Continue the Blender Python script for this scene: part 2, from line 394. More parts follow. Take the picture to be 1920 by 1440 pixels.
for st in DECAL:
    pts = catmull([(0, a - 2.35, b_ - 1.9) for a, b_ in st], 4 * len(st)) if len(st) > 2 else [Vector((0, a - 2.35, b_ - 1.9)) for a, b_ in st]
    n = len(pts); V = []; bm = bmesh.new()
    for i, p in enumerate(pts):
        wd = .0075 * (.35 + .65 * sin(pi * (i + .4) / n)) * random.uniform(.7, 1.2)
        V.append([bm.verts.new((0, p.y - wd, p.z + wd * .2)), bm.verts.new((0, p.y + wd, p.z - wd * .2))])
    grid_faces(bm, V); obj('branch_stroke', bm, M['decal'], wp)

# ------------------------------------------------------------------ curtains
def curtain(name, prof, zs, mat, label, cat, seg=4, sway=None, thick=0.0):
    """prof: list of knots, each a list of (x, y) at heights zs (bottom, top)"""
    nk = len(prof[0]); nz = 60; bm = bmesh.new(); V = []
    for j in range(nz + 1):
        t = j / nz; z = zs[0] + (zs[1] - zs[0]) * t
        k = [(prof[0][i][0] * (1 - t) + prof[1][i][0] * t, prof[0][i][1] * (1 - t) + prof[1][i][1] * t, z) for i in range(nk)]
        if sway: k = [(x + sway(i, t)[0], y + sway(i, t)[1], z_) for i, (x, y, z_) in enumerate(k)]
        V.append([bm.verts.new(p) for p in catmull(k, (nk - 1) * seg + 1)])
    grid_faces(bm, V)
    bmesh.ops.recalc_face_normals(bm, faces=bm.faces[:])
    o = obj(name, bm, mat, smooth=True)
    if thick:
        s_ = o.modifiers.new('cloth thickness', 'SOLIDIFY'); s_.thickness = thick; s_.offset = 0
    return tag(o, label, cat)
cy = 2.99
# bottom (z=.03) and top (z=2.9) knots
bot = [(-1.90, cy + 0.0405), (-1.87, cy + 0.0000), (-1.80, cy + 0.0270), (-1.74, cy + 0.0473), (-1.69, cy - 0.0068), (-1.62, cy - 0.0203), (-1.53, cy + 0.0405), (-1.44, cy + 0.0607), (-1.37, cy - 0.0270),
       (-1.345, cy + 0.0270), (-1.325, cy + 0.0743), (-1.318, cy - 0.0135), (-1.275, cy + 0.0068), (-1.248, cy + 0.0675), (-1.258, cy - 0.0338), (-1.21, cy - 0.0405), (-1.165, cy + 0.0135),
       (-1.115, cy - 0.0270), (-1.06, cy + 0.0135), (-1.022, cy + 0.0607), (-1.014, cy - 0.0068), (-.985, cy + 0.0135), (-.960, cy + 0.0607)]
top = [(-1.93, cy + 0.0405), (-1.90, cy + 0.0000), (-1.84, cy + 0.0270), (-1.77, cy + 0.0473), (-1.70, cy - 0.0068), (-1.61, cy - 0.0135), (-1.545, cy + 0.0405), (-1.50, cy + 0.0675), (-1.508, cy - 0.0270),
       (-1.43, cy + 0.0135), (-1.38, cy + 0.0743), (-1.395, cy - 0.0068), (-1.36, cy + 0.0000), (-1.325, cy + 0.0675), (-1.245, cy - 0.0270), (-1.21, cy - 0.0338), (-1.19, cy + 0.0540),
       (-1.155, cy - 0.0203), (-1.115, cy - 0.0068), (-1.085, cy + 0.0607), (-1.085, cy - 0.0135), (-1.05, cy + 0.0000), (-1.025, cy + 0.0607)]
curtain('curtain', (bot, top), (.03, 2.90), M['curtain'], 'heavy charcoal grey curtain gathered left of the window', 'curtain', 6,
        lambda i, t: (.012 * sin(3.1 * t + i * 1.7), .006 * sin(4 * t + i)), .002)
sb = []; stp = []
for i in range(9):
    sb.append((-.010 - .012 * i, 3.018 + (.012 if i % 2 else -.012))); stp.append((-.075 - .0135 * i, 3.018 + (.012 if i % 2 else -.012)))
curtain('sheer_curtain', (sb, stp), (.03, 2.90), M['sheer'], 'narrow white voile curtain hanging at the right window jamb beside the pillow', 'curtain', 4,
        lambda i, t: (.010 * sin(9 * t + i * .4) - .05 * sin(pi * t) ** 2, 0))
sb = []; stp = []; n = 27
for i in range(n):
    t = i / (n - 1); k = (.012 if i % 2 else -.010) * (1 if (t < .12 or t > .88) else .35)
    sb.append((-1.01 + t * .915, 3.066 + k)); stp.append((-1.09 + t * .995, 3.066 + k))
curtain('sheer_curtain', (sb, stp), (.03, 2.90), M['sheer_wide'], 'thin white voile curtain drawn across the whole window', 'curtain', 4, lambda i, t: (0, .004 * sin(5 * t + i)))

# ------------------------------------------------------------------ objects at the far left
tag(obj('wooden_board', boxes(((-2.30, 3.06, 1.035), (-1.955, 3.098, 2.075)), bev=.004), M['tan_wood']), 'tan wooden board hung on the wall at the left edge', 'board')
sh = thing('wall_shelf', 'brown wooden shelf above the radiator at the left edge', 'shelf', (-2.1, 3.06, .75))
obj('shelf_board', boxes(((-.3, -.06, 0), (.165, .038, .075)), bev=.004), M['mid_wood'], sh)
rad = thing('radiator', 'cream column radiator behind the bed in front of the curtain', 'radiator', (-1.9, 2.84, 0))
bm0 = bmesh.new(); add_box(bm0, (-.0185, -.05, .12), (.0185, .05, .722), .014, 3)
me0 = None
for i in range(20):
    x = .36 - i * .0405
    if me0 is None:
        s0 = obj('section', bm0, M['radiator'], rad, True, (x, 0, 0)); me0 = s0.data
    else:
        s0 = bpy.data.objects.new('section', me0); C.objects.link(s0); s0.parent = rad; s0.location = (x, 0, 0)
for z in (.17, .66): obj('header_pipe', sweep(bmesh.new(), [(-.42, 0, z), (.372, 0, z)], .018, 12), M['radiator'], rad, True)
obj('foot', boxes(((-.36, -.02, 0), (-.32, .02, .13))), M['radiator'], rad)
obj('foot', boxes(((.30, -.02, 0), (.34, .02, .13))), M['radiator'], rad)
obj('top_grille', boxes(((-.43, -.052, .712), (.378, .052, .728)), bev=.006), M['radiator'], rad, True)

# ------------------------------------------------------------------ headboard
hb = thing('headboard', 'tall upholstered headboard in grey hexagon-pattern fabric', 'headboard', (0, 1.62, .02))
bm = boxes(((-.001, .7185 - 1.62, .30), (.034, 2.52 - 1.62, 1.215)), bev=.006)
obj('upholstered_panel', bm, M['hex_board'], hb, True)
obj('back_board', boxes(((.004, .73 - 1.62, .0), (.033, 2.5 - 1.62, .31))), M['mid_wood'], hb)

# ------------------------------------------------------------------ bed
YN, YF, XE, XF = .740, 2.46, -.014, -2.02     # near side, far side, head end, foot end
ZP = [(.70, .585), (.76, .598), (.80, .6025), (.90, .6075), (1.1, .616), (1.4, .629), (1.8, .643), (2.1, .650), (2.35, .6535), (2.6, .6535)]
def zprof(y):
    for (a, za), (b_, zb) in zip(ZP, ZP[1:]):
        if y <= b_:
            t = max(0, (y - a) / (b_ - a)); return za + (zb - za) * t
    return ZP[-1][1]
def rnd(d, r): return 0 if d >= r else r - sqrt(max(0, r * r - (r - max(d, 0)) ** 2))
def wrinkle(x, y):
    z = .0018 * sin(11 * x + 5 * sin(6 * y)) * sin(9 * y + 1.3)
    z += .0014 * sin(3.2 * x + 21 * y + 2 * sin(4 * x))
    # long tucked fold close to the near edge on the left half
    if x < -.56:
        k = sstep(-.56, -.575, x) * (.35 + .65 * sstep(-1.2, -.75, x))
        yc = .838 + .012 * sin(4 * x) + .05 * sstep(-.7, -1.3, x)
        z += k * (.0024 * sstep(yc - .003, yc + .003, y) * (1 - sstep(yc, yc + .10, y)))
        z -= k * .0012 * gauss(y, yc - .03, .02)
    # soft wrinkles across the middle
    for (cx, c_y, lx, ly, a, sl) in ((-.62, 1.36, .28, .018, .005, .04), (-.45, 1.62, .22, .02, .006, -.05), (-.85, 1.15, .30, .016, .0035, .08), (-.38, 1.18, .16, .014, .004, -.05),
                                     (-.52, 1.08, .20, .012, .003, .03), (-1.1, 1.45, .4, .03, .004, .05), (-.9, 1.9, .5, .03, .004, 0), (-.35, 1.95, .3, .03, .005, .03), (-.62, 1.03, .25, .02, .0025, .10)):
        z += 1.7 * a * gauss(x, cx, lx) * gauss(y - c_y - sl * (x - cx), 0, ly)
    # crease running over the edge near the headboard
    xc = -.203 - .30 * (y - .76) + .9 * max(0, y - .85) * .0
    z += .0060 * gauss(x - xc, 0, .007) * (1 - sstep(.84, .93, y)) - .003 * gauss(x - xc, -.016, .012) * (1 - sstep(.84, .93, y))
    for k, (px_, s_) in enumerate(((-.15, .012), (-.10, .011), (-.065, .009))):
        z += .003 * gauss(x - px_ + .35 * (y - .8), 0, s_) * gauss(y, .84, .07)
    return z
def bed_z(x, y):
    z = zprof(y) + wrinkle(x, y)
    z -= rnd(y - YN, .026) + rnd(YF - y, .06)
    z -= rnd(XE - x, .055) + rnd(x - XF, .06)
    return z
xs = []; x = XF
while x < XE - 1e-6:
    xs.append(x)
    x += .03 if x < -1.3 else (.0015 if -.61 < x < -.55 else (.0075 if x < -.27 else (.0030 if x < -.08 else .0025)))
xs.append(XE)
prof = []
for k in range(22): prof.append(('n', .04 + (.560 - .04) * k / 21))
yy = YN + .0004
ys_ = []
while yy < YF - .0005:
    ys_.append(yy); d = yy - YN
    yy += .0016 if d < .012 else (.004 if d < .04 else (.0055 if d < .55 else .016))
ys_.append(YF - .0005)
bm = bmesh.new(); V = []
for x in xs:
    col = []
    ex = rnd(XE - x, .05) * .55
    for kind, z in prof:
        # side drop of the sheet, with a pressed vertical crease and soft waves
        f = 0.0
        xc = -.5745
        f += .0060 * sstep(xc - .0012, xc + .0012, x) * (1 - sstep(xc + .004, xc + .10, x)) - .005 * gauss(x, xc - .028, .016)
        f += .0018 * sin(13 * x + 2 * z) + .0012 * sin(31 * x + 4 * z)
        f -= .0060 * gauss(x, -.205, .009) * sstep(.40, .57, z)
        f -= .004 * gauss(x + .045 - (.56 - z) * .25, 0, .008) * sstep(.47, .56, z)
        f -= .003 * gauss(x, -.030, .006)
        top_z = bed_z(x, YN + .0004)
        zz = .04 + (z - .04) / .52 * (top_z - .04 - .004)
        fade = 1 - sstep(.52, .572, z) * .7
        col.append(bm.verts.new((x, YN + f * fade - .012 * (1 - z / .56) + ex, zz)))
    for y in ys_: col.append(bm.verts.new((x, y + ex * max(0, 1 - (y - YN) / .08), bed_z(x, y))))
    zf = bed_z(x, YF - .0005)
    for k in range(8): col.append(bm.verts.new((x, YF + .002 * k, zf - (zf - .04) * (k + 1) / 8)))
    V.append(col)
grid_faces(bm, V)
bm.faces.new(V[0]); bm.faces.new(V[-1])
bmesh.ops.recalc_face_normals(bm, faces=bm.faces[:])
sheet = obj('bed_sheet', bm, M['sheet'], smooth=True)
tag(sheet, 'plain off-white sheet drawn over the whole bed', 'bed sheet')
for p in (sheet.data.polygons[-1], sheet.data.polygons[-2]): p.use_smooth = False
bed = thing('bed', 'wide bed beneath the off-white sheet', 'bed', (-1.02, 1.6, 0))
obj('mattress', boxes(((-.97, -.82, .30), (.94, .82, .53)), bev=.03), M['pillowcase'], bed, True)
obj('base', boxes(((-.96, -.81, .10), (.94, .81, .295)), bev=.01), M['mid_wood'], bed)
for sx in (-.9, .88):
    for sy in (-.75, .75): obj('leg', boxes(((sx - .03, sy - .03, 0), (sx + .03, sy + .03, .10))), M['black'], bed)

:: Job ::
Print only the lines that run from the start of the listing to the line bearing "grid_faces(bm, V); obj('branch_stroke', bm, M['decal'], wp)"; please keep the first line and that last one, exactly as they appear.

:: Expected answer ::
Continue the Blender Python script for this scene: part 2, from line 394. More parts follow. Take the picture to be 1920 by 1440 pixels.
for st in DECAL:
    pts = catmull([(0, a - 2.35, b_ - 1.9) for a, b_ in st], 4 * len(st)) if len(st) > 2 else [Vector((0, a - 2.35, b_ - 1.9)) for a, b_ in st]
    n = len(pts); V = []; bm = bmesh.new()
    for i, p in enumerate(pts):
        wd = .0075 * (.35 + .65 * sin(pi * (i + .4) / n)) * random.uniform(.7, 1.2)
        V.append([bm.verts.new((0, p.y - wd, p.z + wd * .2)), bm.verts.new((0, p.y + wd, p.z - wd * .2))])
    grid_faces(bm, V); obj('branch_stroke', bm, M['decal'], wp)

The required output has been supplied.